- [Required task] Extract the first line through the line containing "t = np.clip((x" from the listing below, exactly as written.

^^^^

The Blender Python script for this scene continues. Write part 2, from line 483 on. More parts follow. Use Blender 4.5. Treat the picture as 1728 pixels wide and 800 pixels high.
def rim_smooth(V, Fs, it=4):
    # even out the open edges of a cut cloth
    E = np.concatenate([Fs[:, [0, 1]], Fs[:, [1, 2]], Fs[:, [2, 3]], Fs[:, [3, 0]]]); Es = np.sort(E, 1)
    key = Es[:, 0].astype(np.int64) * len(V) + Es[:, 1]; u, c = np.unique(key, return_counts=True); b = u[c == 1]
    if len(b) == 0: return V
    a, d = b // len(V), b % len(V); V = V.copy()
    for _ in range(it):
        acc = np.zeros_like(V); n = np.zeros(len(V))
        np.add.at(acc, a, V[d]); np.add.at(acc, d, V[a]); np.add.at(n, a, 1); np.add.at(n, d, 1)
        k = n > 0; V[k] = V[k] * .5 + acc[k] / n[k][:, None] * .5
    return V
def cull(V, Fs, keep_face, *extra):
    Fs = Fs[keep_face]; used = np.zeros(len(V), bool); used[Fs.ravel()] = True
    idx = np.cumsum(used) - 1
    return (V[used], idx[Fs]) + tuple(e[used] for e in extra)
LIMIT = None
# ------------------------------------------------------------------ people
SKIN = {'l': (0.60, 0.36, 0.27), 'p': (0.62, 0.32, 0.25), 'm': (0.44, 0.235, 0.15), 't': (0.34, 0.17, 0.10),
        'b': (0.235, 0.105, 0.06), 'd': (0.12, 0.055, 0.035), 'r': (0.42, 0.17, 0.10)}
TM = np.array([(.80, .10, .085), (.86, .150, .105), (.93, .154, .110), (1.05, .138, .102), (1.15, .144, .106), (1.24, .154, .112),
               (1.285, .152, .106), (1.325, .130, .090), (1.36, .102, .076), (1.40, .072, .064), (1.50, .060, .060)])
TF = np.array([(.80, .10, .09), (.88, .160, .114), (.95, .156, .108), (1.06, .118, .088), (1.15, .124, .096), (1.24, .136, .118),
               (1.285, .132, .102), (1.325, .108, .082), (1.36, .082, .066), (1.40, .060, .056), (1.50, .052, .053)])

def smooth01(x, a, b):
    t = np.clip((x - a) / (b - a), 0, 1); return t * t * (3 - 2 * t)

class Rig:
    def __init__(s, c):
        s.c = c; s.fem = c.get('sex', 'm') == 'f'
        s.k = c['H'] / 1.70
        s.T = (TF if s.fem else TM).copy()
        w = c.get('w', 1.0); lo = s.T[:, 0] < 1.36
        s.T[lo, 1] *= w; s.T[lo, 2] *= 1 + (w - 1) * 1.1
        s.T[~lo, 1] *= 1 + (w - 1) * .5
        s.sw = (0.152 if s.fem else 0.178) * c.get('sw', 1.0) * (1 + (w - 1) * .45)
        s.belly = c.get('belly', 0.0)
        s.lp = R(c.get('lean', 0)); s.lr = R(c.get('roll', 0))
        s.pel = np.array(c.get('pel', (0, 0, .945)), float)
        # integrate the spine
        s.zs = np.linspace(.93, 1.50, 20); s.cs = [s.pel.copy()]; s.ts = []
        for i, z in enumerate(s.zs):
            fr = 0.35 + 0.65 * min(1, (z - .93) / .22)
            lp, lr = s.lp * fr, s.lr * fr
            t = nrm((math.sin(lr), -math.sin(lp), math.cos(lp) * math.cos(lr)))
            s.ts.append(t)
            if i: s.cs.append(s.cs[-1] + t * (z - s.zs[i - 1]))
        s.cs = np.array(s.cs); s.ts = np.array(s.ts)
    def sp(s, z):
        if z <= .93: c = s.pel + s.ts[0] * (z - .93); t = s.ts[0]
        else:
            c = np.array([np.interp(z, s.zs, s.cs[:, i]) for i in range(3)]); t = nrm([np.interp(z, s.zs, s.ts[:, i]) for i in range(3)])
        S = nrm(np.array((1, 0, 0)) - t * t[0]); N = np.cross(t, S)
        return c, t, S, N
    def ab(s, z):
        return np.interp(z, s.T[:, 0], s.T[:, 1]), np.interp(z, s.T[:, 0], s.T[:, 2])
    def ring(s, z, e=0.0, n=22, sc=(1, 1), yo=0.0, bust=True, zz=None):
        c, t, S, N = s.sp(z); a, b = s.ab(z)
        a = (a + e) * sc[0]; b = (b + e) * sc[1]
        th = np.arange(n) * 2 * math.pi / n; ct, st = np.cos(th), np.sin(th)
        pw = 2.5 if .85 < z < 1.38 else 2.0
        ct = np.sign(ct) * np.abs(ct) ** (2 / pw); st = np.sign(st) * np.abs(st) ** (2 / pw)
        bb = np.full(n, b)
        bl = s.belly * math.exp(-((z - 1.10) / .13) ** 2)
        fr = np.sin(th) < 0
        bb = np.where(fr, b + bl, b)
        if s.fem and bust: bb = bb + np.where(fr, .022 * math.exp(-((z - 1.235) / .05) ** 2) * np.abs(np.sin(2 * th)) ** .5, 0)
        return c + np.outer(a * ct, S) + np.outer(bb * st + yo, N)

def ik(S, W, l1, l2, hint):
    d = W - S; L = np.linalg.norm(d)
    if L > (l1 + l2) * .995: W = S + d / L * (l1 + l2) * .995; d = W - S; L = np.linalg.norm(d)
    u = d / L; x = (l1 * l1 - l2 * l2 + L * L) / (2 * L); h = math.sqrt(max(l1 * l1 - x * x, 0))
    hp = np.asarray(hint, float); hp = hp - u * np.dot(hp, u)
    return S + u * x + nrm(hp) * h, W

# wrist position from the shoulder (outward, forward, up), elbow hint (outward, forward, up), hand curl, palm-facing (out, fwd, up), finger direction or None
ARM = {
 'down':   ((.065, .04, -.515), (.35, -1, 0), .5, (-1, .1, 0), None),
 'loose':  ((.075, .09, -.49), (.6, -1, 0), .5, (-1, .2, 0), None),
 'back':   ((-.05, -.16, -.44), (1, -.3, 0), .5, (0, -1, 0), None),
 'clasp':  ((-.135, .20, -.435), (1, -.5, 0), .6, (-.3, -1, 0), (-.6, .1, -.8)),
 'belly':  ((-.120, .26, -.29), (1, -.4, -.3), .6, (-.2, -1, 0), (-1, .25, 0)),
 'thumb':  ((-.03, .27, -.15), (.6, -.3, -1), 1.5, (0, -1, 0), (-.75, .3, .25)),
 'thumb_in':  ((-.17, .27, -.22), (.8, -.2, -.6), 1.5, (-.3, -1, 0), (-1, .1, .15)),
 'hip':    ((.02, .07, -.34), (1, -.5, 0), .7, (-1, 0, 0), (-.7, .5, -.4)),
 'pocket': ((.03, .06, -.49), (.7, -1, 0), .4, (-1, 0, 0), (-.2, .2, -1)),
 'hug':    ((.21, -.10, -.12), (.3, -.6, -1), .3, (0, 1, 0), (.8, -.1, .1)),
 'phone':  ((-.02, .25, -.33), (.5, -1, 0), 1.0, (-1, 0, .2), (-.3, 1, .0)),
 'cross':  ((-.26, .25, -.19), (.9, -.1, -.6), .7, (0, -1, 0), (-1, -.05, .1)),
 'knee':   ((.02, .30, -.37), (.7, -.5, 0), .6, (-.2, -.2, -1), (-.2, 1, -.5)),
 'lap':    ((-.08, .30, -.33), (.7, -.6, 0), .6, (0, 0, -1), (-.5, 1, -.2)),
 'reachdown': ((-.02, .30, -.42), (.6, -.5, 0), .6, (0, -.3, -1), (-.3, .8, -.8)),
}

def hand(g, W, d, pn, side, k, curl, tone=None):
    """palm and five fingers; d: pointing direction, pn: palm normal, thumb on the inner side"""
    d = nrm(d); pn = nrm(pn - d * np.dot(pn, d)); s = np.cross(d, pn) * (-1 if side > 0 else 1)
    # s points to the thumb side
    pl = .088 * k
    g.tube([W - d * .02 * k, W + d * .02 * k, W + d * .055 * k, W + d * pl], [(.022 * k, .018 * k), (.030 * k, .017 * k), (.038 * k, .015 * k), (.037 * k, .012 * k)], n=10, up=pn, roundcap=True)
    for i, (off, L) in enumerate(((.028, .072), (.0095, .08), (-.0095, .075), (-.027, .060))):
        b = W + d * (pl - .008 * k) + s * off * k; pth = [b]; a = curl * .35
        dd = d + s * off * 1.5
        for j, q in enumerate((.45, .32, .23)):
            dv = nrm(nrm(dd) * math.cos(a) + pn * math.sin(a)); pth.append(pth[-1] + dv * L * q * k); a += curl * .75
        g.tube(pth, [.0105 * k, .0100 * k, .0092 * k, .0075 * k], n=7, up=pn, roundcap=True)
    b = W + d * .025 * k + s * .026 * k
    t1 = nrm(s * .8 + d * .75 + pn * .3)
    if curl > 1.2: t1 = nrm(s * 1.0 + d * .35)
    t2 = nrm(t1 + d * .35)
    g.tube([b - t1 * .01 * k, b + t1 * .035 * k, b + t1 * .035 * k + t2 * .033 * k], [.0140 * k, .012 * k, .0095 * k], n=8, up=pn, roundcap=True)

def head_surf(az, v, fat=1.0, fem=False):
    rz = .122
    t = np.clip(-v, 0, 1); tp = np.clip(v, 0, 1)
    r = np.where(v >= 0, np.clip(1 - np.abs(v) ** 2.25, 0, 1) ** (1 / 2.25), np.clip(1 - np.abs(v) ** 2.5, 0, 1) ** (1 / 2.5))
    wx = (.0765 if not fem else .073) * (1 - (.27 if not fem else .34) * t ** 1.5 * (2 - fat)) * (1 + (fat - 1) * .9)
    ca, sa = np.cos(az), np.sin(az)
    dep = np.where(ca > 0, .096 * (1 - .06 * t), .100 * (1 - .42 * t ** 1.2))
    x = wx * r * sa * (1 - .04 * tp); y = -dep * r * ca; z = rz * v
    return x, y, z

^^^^

- [Reply to the task]
The Blender Python script for this scene continues. Write part 2, from line 483 on. More parts follow. Use Blender 4.5. Treat the picture as 1728 pixels wide and 800 pixels high.
def rim_smooth(V, Fs, it=4):
    # even out the open edges of a cut cloth
    E = np.concatenate([Fs[:, [0, 1]], Fs[:, [1, 2]], Fs[:, [2, 3]], Fs[:, [3, 0]]]); Es = np.sort(E, 1)
    key = Es[:, 0].astype(np.int64) * len(V) + Es[:, 1]; u, c = np.unique(key, return_counts=True); b = u[c == 1]
    if len(b) == 0: return V
    a, d = b // len(V), b % len(V); V = V.copy()
    for _ in range(it):
        acc = np.zeros_like(V); n = np.zeros(len(V))
        np.add.at(acc, a, V[d]); np.add.at(acc, d, V[a]); np.add.at(n, a, 1); np.add.at(n, d, 1)
        k = n > 0; V[k] = V[k] * .5 + acc[k] / n[k][:, None] * .5
    return V
def cull(V, Fs, keep_face, *extra):
    Fs = Fs[keep_face]; used = np.zeros(len(V), bool); used[Fs.ravel()] = True
    idx = np.cumsum(used) - 1
    return (V[used], idx[Fs]) + tuple(e[used] for e in extra)
LIMIT = None
# ------------------------------------------------------------------ people
SKIN = {'l': (0.60, 0.36, 0.27), 'p': (0.62, 0.32, 0.25), 'm': (0.44, 0.235, 0.15), 't': (0.34, 0.17, 0.10),
        'b': (0.235, 0.105, 0.06), 'd': (0.12, 0.055, 0.035), 'r': (0.42, 0.17, 0.10)}
TM = np.array([(.80, .10, .085), (.86, .150, .105), (.93, .154, .110), (1.05, .138, .102), (1.15, .144, .106), (1.24, .154, .112),
               (1.285, .152, .106), (1.325, .130, .090), (1.36, .102, .076), (1.40, .072, .064), (1.50, .060, .060)])
TF = np.array([(.80, .10, .09), (.88, .160, .114), (.95, .156, .108), (1.06, .118, .088), (1.15, .124, .096), (1.24, .136, .118),
               (1.285, .132, .102), (1.325, .108, .082), (1.36, .082, .066), (1.40, .060, .056), (1.50, .052, .053)])

def smooth01(x, a, b):
    t = np.clip((x - a) / (b - a), 0, 1); return t * t * (3 - 2 * t)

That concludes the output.